-- START OF Recorded information --
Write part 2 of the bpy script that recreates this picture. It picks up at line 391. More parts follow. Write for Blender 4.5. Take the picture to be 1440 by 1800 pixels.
-- END OF Recorded information --
-- START OF Recorded information --
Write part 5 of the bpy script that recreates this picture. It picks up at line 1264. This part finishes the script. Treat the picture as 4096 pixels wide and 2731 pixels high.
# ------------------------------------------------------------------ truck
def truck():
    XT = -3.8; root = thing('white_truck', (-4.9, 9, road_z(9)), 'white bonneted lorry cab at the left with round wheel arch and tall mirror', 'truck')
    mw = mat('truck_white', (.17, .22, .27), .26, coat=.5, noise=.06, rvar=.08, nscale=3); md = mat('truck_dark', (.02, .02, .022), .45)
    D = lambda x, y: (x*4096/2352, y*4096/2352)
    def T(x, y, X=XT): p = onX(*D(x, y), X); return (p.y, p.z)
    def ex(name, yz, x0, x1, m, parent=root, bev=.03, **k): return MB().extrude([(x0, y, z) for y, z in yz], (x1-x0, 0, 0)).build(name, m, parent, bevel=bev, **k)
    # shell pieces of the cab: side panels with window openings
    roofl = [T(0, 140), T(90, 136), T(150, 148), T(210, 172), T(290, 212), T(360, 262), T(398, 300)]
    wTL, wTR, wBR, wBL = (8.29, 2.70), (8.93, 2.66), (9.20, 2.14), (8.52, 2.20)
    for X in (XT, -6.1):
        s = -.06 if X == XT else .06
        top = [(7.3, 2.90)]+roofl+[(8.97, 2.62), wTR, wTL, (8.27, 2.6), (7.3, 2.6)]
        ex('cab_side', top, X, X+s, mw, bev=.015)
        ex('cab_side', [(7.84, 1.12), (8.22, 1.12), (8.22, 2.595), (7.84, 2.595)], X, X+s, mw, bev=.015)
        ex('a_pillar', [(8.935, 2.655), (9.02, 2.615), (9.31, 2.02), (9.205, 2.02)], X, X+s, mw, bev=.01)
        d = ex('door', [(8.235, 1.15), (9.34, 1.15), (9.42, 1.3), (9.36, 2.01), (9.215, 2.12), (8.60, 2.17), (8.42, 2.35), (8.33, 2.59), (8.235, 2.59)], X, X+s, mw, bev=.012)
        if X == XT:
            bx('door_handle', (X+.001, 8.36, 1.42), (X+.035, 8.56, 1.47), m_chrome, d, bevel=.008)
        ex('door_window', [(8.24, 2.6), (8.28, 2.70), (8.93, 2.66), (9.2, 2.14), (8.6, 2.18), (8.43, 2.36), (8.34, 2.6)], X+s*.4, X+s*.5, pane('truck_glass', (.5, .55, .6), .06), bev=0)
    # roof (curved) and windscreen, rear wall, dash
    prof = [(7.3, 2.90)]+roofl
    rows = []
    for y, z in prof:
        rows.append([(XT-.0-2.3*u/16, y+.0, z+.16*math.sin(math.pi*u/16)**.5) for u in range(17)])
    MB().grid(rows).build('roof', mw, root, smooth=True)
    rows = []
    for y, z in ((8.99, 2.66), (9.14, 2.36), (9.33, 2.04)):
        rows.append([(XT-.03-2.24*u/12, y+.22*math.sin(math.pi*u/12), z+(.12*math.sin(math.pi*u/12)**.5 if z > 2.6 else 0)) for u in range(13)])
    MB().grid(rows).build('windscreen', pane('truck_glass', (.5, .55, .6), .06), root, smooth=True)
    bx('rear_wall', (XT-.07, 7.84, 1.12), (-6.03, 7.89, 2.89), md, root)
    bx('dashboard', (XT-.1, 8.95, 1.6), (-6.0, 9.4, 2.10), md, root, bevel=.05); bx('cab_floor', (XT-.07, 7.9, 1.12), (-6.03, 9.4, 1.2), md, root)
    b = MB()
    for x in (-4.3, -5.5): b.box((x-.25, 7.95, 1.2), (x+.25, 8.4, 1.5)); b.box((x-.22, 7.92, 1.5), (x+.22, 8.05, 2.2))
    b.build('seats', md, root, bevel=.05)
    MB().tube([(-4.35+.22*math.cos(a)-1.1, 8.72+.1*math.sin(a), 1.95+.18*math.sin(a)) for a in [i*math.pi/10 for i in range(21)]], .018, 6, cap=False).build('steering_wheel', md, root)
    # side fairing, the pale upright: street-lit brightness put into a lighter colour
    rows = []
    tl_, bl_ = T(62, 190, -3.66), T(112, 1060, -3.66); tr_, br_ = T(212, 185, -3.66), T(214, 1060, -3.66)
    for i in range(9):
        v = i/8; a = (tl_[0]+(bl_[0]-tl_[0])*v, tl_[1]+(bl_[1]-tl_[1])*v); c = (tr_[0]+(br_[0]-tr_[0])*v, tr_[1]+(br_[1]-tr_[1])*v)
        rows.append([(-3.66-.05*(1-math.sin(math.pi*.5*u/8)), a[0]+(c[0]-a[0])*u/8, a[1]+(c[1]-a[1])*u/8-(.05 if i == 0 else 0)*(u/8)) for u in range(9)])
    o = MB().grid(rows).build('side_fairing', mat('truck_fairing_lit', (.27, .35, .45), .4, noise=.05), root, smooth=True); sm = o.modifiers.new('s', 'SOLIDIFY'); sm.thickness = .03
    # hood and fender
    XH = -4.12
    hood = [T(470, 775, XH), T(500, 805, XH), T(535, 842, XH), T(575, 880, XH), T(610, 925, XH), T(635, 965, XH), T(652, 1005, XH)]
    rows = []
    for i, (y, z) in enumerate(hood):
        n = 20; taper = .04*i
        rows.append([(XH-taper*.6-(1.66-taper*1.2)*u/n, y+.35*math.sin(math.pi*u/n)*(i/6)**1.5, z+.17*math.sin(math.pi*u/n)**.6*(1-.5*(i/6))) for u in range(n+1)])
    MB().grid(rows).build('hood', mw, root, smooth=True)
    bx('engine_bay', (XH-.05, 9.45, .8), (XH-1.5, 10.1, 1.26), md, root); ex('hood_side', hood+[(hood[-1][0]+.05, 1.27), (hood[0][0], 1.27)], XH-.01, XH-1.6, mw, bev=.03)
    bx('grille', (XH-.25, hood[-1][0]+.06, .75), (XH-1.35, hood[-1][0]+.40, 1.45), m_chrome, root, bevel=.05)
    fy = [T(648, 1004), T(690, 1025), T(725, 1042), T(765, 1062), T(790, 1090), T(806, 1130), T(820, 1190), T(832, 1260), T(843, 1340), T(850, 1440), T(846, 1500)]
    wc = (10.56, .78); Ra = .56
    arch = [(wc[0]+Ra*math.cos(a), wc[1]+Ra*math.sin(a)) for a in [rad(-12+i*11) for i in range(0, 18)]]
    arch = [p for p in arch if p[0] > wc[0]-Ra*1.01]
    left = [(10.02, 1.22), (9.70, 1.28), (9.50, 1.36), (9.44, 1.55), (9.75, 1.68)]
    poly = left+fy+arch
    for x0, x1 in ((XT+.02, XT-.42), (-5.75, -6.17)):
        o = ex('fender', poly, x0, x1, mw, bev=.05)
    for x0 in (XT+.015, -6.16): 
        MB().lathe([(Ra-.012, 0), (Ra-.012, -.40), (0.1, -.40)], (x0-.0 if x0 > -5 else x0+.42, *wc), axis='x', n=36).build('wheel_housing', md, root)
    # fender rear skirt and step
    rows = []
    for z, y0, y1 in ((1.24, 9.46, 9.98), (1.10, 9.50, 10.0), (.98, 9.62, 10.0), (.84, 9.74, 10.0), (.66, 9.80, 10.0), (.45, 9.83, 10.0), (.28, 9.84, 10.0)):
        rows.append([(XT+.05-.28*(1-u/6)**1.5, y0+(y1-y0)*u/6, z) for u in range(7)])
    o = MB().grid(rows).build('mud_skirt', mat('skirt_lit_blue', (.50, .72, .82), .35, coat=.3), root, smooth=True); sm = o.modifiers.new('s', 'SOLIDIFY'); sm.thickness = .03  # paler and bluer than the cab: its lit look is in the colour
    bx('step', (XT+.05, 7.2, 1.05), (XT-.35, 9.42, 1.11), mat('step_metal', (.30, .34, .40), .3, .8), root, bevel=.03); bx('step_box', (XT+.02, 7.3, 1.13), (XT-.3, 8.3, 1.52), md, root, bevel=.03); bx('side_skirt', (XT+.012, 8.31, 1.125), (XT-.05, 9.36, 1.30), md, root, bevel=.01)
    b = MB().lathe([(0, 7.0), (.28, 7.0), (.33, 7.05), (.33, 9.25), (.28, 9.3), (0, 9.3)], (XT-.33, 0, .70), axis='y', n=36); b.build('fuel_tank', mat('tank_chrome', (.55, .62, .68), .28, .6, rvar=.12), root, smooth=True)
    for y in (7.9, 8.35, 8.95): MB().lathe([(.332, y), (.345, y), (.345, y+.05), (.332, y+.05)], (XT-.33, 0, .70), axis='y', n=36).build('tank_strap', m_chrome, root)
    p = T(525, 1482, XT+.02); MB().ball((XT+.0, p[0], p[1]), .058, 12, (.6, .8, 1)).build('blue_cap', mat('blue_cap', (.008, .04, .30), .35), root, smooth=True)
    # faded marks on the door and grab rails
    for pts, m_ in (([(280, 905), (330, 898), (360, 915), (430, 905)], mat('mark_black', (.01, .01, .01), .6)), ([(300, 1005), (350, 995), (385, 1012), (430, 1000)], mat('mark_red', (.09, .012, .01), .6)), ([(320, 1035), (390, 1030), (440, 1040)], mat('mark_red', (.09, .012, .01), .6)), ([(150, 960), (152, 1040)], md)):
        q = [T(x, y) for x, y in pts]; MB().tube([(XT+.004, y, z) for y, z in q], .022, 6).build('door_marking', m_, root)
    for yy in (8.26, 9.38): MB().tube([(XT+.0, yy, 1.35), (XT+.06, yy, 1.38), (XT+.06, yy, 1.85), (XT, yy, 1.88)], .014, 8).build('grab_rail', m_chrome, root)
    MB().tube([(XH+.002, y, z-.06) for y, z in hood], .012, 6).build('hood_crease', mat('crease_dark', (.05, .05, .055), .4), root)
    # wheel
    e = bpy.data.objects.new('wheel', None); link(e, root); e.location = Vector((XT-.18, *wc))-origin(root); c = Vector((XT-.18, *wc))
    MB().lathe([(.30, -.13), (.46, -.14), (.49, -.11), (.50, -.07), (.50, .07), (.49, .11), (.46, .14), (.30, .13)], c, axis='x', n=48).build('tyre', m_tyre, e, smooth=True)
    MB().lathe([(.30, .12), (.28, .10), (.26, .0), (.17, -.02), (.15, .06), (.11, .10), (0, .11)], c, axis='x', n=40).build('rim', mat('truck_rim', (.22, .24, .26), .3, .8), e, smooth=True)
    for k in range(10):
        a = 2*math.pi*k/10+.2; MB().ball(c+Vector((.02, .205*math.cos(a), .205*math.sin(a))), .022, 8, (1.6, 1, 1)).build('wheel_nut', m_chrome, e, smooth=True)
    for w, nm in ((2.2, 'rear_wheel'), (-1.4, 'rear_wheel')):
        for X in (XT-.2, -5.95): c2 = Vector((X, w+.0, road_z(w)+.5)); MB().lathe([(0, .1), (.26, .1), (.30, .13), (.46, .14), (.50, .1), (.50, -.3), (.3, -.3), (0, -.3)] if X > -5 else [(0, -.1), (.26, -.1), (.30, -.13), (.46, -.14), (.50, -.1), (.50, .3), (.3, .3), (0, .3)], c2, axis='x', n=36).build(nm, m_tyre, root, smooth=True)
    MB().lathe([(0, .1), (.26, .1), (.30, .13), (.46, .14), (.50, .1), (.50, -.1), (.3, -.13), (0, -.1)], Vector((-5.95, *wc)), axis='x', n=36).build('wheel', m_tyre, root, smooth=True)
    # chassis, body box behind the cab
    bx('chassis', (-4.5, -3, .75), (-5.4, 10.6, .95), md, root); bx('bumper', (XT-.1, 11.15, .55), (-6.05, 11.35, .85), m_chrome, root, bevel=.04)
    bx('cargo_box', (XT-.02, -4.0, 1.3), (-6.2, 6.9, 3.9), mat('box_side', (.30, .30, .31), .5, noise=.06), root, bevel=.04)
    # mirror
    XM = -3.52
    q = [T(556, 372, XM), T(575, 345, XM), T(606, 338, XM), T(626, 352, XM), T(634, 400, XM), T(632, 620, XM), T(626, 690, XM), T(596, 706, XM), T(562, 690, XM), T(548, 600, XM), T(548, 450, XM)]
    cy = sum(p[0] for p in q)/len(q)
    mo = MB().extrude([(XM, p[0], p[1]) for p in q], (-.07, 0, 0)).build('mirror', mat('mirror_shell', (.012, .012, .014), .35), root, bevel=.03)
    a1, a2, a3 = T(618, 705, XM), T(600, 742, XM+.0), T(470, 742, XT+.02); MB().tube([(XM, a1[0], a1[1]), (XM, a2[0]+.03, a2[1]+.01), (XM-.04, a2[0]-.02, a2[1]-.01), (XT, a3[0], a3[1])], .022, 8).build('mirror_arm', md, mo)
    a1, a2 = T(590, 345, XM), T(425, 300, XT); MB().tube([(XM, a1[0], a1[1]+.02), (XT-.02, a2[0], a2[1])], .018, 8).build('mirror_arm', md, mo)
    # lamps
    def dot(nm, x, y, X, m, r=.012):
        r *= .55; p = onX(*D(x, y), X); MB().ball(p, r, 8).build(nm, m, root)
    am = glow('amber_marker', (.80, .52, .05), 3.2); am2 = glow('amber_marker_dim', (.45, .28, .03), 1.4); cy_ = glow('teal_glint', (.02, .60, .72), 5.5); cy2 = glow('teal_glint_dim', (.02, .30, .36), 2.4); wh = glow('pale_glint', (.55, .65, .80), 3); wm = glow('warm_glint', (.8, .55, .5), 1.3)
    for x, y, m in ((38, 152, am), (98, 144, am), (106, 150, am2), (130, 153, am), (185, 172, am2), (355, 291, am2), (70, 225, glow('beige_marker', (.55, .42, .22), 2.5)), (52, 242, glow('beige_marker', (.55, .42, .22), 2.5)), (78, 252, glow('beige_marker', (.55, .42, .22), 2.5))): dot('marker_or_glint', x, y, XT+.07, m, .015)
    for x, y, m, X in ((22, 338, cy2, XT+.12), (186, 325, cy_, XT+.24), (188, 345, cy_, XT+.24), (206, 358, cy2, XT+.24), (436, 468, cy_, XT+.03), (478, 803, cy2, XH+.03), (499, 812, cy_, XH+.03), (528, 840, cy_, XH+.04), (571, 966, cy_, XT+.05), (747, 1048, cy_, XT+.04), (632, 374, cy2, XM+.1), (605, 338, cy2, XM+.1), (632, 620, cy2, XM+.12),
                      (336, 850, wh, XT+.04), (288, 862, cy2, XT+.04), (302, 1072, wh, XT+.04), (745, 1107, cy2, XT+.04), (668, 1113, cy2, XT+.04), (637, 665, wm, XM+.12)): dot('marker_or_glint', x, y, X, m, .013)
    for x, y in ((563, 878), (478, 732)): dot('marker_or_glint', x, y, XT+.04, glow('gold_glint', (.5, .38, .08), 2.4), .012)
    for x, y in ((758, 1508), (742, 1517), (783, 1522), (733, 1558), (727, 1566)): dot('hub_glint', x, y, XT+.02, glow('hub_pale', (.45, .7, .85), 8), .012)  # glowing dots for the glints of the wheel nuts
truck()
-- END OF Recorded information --
**Exercise task:**
Only the lines running from the line with "ex('cab_side', top, X, X+s, mw, bev=.015)" through the line with "u in range(17)])" should be repeated, exactly and with both ends kept.

**Written response:**
        ex('cab_side', top, X, X+s, mw, bev=.015)
        ex('cab_side', [(7.84, 1.12), (8.22, 1.12), (8.22, 2.595), (7.84, 2.595)], X, X+s, mw, bev=.015)
        ex('a_pillar', [(8.935, 2.655), (9.02, 2.615), (9.31, 2.02), (9.205, 2.02)], X, X+s, mw, bev=.01)
        d = ex('door', [(8.235, 1.15), (9.34, 1.15), (9.42, 1.3), (9.36, 2.01), (9.215, 2.12), (8.60, 2.17), (8.42, 2.35), (8.33, 2.59), (8.235, 2.59)], X, X+s, mw, bev=.012)
        if X == XT:
            bx('door_handle', (X+.001, 8.36, 1.42), (X+.035, 8.56, 1.47), m_chrome, d, bevel=.008)
        ex('door_window', [(8.24, 2.6), (8.28, 2.70), (8.93, 2.66), (9.2, 2.14), (8.6, 2.18), (8.43, 2.36), (8.34, 2.6)], X+s*.4, X+s*.5, pane('truck_glass', (.5, .55, .6), .06), bev=0)
    # roof (curved) and windscreen, rear wall, dash
    prof = [(7.3, 2.90)]+roofl
    rows = []
    for y, z in prof:
        rows.append([(XT-.0-2.3*u/16, y+.0, z+.16*math.sin(math.pi*u/16)**.5) for u in range(17)])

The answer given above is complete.